▶ **SUPPLIED MATERIAL**:

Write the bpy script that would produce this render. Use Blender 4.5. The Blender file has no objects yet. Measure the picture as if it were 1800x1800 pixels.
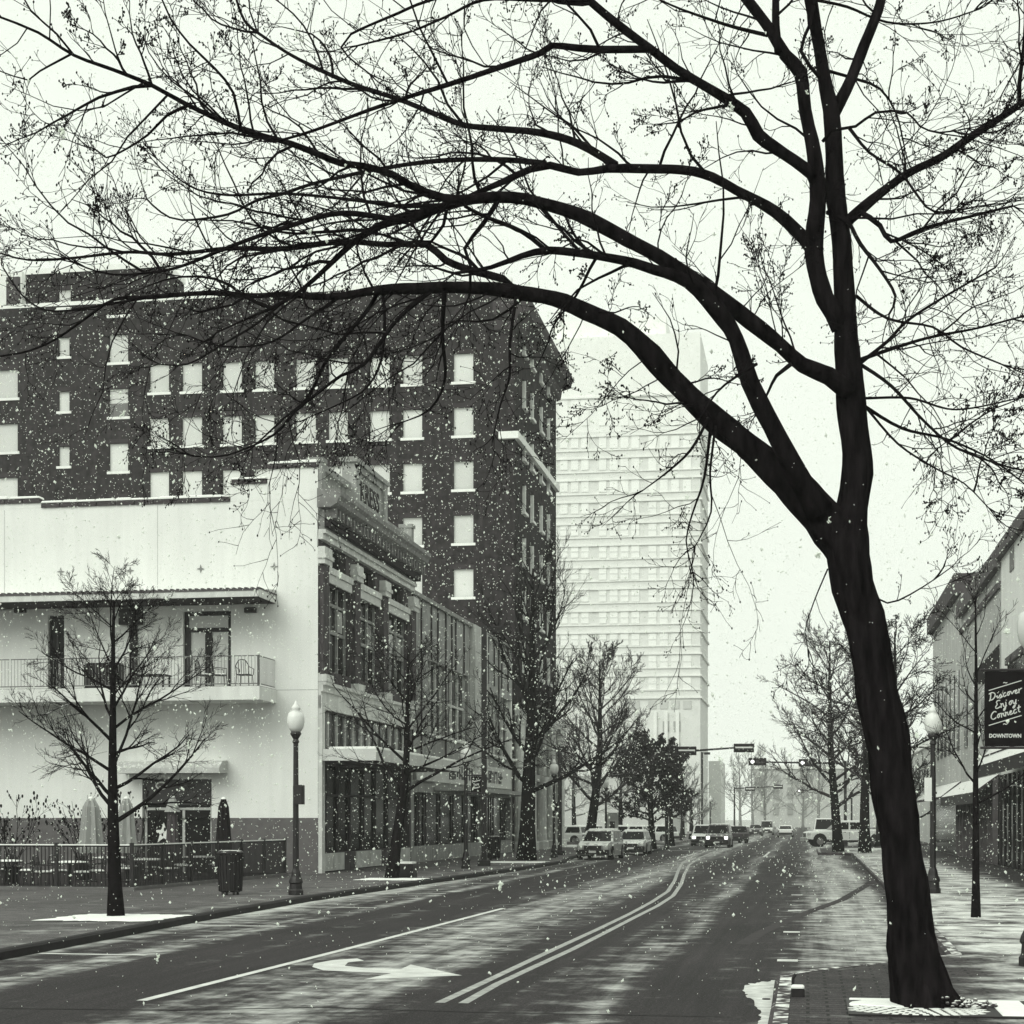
import bpy, math, random
from mathutils import Vector, Matrix
import numpy as np
R = math.radians
sc = bpy.context.scene
COL = sc.collection

# ------------------------------------------------------------------ camera, sky, sun, exposure
CAM_H = 2.2
F = 3000.0                      # focal length in pixels of the 1800 px photograph
cam = bpy.data.cameras.new('camera')
cam.sensor_width = 36; cam.lens = 60; cam.shift_y = 0.3
cam.clip_start = 0.1; cam.clip_end = 6000
camo = bpy.data.objects.new('camera', cam); COL.objects.link(camo)
camo.location = (0, 0, CAM_H); camo.rotation_euler = (R(90), 0, 0)
sc.camera = camo

SUN_EL, SUN_AZ = R(38), R(216)   # high, behind the camera
wd = bpy.data.worlds.new('World'); sc.world = wd; wd.use_nodes = True
wn = wd.node_tree.nodes; wl = wd.node_tree.links
bgn = wn['Background']
sky = wn.new('ShaderNodeTexSky'); sky.sky_type = 'NISHITA'; sky.sun_disc = False
sky.sun_elevation = SUN_EL; sky.sun_rotation = SUN_AZ; sky.dust_density = 8; sky.air_density = 1.5
bw = wn.new('ShaderNodeRGBToBW'); wl.new(sky.outputs[0], bw.inputs[0])
cl = wn.new('ShaderNodeMapRange'); cl.inputs['From Min'].default_value = 0; cl.inputs['From Max'].default_value = 12
cl.inputs['To Min'].default_value = 8.6; cl.inputs['To Max'].default_value = 9.6      # overcast: the blue sky levelled to a white one
wl.new(bw.outputs[0], cl.inputs['Value'])
tn = wn.new('ShaderNodeMix'); tn.data_type = 'RGBA'; tn.blend_type = 'MULTIPLY'; tn.inputs[0].default_value = 1
wl.new(cl.outputs[0], tn.inputs[6]); tn.inputs[7].default_value = (.935, 1.0, .895, 1)
wl.new(tn.outputs[2], bgn.inputs[0]); bgn.inputs[1].default_value = 0.096

sl = bpy.data.lights.new('sun', 'SUN'); sl.energy = 1.5; sl.angle = R(42); sl.color = (.97, 1.0, .92)
so = bpy.data.objects.new('sun', sl); COL.objects.link(so)
sd = Vector((math.sin(SUN_AZ) * math.cos(SUN_EL), math.cos(SUN_AZ) * math.cos(SUN_EL), math.sin(SUN_EL)))
so.rotation_euler = sd.to_track_quat('Z', 'Y').to_euler(); so.location = (0, -20, 60)

vs = sc.view_settings
vs.view_transform = 'Standard'; vs.look = 'None'; vs.exposure = 0.30; vs.gamma = 1; vs.use_curve_mapping = False
sc.render.engine = 'CYCLES'
cy = sc.cycles
cy.use_adaptive_sampling = True; cy.adaptive_threshold = 0.02
cy.max_bounces = 6; cy.diffuse_bounces = 3; cy.glossy_bounces = 3; cy.volume_bounces = 1; cy.transparent_max_bounces = 8
try:
    cy.use_denoising = True; cy.denoiser = 'OPENIMAGEDENOISE'; cy.denoising_prefilter = 'ACCURATE'
except Exception:
    pass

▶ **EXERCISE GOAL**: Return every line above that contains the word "pixels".

▶ **RESULT**:
Write the bpy script that would produce this render. Use Blender 4.5. The Blender file has no objects yet. Measure the picture as if it were 1800x1800 pixels.
F = 3000.0                      # focal length in pixels of the 1800 px photograph